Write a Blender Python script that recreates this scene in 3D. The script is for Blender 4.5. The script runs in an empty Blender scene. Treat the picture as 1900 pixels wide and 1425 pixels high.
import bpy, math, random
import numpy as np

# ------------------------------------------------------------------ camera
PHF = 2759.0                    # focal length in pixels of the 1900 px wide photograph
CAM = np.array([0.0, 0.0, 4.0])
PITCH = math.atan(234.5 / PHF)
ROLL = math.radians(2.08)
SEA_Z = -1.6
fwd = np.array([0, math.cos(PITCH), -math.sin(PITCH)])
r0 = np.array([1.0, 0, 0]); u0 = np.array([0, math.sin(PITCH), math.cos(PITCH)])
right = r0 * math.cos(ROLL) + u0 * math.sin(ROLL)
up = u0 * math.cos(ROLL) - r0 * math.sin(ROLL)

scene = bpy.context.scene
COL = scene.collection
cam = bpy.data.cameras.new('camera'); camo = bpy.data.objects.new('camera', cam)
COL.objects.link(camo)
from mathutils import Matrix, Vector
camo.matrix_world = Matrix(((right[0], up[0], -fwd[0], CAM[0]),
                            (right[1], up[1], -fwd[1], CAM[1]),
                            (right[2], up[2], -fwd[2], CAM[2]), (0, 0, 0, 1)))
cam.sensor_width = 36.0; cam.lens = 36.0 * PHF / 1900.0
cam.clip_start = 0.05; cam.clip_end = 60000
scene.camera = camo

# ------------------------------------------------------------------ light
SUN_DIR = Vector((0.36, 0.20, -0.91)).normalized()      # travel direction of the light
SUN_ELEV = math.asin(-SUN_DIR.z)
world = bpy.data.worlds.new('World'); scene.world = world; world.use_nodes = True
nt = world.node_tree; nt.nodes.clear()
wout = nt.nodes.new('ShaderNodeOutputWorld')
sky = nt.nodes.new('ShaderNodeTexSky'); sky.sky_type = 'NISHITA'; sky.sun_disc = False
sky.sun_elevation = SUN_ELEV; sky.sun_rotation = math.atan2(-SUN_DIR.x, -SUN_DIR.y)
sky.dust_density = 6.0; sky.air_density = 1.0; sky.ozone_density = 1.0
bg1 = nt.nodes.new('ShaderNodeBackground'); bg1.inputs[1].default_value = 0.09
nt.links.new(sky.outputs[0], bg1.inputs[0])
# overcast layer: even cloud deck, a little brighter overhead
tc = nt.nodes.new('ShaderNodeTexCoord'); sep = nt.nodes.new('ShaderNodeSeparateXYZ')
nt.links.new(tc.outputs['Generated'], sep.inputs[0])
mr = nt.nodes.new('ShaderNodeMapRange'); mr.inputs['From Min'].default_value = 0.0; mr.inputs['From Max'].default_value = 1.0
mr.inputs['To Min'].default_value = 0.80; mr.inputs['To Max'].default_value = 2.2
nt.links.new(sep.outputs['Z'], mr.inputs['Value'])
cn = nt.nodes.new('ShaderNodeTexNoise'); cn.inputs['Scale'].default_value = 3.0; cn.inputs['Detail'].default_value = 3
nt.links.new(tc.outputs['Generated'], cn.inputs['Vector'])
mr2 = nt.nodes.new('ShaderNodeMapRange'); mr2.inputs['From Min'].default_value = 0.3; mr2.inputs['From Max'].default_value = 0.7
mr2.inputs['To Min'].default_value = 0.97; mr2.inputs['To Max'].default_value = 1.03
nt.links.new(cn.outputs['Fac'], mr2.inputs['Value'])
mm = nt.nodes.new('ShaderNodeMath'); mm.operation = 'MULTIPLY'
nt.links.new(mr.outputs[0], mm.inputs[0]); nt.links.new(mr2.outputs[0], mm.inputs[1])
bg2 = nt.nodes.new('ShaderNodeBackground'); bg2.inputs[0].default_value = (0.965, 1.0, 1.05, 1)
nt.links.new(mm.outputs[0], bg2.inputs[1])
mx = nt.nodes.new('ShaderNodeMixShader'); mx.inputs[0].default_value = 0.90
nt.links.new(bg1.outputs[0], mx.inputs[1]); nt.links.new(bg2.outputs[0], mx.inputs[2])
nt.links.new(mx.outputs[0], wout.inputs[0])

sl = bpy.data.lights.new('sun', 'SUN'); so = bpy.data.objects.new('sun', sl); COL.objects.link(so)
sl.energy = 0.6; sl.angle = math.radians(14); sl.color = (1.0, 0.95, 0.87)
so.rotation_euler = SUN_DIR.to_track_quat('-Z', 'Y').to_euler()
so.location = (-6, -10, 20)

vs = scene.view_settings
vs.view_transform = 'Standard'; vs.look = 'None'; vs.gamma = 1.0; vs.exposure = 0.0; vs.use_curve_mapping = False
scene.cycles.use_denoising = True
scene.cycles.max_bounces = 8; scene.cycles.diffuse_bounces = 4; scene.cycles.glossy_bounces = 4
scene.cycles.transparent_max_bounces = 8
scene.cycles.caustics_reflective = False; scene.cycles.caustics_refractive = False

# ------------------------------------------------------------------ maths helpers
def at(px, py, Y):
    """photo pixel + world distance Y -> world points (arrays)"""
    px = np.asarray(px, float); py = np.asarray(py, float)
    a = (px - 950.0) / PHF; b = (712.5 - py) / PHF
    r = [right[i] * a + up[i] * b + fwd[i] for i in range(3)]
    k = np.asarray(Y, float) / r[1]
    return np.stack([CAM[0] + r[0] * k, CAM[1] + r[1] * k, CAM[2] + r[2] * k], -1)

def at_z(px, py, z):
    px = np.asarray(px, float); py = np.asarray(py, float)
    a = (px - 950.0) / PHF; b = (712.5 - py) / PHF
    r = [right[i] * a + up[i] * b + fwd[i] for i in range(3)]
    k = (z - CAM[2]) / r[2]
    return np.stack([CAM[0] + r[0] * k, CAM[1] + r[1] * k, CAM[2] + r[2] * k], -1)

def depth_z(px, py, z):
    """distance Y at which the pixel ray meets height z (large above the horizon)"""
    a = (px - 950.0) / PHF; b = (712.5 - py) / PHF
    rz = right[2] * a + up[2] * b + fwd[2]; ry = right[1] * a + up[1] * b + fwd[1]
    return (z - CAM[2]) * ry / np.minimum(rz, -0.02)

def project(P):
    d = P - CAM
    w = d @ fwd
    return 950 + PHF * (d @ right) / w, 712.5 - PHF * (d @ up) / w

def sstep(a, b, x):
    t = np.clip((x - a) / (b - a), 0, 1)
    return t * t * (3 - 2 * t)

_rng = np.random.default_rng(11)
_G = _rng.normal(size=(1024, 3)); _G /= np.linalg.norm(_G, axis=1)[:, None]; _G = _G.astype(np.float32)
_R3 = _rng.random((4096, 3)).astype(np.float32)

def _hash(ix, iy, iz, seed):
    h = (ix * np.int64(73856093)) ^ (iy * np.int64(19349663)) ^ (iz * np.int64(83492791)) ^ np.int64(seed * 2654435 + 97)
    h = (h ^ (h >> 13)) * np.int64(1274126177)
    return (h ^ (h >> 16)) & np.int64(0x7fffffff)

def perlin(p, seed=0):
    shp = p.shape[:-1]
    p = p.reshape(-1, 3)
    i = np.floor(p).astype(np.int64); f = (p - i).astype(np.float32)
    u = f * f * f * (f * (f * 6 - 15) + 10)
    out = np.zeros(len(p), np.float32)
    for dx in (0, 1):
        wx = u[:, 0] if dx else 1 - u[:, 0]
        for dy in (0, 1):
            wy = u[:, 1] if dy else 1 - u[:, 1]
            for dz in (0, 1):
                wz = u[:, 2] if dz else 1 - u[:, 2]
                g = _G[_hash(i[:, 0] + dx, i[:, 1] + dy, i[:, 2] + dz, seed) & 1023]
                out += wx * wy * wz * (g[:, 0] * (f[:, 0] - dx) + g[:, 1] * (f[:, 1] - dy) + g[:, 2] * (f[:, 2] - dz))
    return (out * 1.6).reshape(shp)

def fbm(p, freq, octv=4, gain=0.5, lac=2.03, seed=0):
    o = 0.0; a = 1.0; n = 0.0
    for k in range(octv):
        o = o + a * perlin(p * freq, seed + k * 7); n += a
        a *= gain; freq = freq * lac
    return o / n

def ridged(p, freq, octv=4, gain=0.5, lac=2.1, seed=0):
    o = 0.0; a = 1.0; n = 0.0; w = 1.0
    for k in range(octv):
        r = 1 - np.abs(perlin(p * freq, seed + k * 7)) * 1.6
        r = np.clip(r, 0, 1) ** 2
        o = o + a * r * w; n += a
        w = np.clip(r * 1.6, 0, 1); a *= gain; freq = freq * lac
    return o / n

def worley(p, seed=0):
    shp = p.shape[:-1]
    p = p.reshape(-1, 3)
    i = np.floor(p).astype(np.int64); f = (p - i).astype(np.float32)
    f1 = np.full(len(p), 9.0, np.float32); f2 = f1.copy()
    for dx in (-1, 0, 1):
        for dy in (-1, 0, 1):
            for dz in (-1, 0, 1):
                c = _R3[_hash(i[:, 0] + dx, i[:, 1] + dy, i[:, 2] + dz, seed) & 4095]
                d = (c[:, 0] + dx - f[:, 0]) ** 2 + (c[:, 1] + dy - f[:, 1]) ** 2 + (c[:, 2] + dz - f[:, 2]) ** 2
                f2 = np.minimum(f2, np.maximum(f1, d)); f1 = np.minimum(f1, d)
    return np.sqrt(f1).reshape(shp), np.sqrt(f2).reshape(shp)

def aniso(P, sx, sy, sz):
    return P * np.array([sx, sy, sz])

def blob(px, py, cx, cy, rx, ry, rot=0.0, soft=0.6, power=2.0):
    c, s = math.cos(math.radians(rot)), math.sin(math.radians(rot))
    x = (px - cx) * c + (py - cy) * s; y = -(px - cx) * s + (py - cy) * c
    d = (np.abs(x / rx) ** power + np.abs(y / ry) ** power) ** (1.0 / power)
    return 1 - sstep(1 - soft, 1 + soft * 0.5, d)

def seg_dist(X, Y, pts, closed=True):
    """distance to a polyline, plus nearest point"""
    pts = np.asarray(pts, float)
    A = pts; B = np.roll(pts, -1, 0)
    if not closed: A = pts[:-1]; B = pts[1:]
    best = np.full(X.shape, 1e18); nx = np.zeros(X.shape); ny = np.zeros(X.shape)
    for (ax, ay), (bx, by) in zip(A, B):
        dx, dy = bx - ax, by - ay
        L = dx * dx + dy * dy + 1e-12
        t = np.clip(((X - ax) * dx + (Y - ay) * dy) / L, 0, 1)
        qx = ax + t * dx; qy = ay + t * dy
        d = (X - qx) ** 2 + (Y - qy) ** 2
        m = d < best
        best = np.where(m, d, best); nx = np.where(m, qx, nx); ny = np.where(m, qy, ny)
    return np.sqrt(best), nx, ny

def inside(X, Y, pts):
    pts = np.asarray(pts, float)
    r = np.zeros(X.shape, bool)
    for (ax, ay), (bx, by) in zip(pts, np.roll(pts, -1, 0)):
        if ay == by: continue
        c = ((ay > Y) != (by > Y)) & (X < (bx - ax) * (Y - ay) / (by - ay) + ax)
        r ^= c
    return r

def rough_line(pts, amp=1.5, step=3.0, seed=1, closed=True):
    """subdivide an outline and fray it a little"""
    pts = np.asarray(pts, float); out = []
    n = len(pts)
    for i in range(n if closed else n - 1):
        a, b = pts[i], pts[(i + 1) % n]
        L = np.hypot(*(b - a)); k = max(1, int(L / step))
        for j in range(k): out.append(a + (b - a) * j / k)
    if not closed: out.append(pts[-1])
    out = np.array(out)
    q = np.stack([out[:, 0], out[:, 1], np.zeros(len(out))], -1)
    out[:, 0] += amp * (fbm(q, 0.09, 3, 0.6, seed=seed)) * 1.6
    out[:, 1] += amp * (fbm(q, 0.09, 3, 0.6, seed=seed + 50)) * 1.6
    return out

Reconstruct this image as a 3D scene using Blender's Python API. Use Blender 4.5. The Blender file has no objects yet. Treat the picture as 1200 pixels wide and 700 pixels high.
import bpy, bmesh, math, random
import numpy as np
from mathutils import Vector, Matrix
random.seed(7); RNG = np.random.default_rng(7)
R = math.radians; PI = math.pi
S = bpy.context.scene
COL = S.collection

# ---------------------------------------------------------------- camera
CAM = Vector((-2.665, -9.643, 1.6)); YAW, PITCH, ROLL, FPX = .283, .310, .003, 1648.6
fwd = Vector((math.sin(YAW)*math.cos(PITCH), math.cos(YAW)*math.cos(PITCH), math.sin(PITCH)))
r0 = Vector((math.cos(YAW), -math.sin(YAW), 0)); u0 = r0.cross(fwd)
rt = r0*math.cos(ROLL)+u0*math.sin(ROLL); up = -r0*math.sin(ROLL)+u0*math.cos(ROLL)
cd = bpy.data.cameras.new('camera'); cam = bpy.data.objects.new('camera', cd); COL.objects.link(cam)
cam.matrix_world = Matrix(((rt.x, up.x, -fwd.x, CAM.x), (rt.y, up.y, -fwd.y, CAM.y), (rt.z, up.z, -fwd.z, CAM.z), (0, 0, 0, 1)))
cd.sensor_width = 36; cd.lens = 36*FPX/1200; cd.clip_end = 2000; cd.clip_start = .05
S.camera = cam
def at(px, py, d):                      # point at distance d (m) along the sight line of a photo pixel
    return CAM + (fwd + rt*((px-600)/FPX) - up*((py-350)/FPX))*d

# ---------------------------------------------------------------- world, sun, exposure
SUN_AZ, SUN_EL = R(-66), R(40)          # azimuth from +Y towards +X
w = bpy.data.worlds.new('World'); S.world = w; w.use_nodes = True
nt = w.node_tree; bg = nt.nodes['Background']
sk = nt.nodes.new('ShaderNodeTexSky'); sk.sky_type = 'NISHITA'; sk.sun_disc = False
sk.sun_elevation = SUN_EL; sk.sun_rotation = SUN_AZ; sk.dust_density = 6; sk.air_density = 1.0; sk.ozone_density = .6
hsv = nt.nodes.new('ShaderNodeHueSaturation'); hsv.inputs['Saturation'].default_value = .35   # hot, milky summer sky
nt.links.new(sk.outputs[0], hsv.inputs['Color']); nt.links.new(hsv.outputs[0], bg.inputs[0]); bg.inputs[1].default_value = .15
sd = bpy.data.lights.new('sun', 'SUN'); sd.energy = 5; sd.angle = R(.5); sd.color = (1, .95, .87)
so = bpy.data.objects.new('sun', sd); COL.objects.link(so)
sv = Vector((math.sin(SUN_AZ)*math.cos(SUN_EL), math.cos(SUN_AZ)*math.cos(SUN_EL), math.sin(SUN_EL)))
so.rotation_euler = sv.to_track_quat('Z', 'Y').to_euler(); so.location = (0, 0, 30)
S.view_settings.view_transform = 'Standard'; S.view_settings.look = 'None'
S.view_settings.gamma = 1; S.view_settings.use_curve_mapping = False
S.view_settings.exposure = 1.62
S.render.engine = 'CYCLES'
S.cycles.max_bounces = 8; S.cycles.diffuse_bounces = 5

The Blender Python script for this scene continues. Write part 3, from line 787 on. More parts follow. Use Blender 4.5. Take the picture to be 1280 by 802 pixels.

_ _ _ _ _

Above are the entries; repeat their lines exactly, from the first through the one that contains "scene.camera = camo".

### [Answer to this exercise]
Write a Blender Python script that recreates this scene in 3D. The script is for Blender 4.5. The script runs in an empty Blender scene. Treat the picture as 1900 pixels wide and 1425 pixels high.
import bpy, math, random
import numpy as np

# ------------------------------------------------------------------ camera
PHF = 2759.0                    # focal length in pixels of the 1900 px wide photograph
CAM = np.array([0.0, 0.0, 4.0])
PITCH = math.atan(234.5 / PHF)
ROLL = math.radians(2.08)
SEA_Z = -1.6
fwd = np.array([0, math.cos(PITCH), -math.sin(PITCH)])
r0 = np.array([1.0, 0, 0]); u0 = np.array([0, math.sin(PITCH), math.cos(PITCH)])
right = r0 * math.cos(ROLL) + u0 * math.sin(ROLL)
up = u0 * math.cos(ROLL) - r0 * math.sin(ROLL)

scene = bpy.context.scene
COL = scene.collection
cam = bpy.data.cameras.new('camera'); camo = bpy.data.objects.new('camera', cam)
COL.objects.link(camo)
from mathutils import Matrix, Vector
camo.matrix_world = Matrix(((right[0], up[0], -fwd[0], CAM[0]),
                            (right[1], up[1], -fwd[1], CAM[1]),
                            (right[2], up[2], -fwd[2], CAM[2]), (0, 0, 0, 1)))
cam.sensor_width = 36.0; cam.lens = 36.0 * PHF / 1900.0
cam.clip_start = 0.05; cam.clip_end = 60000
scene.camera = camo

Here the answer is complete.